Ma un siffatto esperimento politico può essere anche e soprattutto, dal loro punto di vista, un rischio per gli eclissati perché dimostra nei fatti concludenti che si può stare (e governare) meglio anche senza di loro, per quanto sembri inaudito, onde ecco tornare a galla il vecchio e non mai dimenticato principio avvolto nella carta oleata: primo vivere (prendere poltrone, sgabelli e strapuntini) e poi filosofare.

Così il sogno si è spento a causa di comportamenti poco comprensibili per i comuni cittadini, ma comprensibilissimi alle rispettive formazioni che hanno trovato anche l’appoggio peloso di chi, già precedentemente convinto di avere i numeri e la stoffa per rimpiazzare Mattarella, confida ora di rifarsi vincendo le elezioni e così atterrare sullo scranno della presidenza del Senato.

Insieme al sogno che va, anzi che è già andato, c’è -più sommesso- anche il sogno che viene, ancora più arduo del primo.

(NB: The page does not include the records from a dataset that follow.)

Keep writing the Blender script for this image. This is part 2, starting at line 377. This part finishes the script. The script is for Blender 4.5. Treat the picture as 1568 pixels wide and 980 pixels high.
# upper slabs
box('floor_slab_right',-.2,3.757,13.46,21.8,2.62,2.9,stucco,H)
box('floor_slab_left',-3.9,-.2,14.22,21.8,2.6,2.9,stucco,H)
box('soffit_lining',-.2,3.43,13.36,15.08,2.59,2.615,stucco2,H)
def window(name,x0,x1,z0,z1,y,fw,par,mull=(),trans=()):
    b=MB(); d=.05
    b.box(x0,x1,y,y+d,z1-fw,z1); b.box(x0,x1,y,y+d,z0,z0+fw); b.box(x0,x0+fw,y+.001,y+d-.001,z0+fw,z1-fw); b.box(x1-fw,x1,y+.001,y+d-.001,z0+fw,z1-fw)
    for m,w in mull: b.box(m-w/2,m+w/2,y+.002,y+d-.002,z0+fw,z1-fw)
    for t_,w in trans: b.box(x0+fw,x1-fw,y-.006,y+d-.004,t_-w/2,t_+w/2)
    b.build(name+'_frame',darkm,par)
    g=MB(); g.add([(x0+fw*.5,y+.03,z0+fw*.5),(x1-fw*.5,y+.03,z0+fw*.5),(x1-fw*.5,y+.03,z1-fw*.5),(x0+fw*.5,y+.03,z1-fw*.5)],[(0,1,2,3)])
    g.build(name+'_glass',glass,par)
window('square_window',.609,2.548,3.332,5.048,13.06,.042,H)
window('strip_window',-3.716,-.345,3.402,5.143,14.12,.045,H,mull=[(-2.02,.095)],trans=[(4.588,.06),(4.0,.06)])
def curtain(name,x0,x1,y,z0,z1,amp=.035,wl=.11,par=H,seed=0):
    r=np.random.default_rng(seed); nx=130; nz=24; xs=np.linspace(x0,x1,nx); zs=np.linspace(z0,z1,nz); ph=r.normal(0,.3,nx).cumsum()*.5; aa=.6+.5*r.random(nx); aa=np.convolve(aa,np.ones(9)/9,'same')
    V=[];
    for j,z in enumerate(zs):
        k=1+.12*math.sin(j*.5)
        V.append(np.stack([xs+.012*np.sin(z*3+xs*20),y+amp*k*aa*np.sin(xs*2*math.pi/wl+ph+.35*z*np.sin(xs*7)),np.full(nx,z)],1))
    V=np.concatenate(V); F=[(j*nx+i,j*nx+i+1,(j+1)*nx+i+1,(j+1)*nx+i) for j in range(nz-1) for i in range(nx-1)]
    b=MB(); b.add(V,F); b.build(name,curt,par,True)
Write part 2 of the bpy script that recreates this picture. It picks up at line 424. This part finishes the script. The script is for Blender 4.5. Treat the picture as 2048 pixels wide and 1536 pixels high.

Ma oramai rotolando implacabile l’orologio verso il mezzo di questa torrida estate, malsana in tanti sensi, sogno certamente lecito per quei numerosi (ancora) cittadini che non fanno parte, né mai hanno partecipato, all’Italia dell’urlo e del malaffare e della politicanza, ma hanno continuato a lavorare dignitosamente nonostante tutto, l’erosione dei redditi e la crescita delle spese.

E cioè che le elezioni del 25 settembre prossimo (secondo italiota tradizione si è subito parlato di candidati e pluri-candidati, ma non mai di programmi e di come nel caso realizzarli) possano bocciare e fare piazza pulita mandando a casa (non alla Grillo, ma con un legittimo voto) e una volta per tutte i politicanti sfiatati, con il loro seguito di reggicoda e tirapiedi, che ancora sono e rimangono e rimarrebbero a sguazzare sempre nella medesima palta da loro medesimi prodotta.

E’ l’unica forma possibile di reazione o di (parziale e molto ritardato) risarcimento che i cittadini normali hanno verso gli impresentabili di nome e di fatto: usare il diritto di voto per fare rinascere il Parlamento.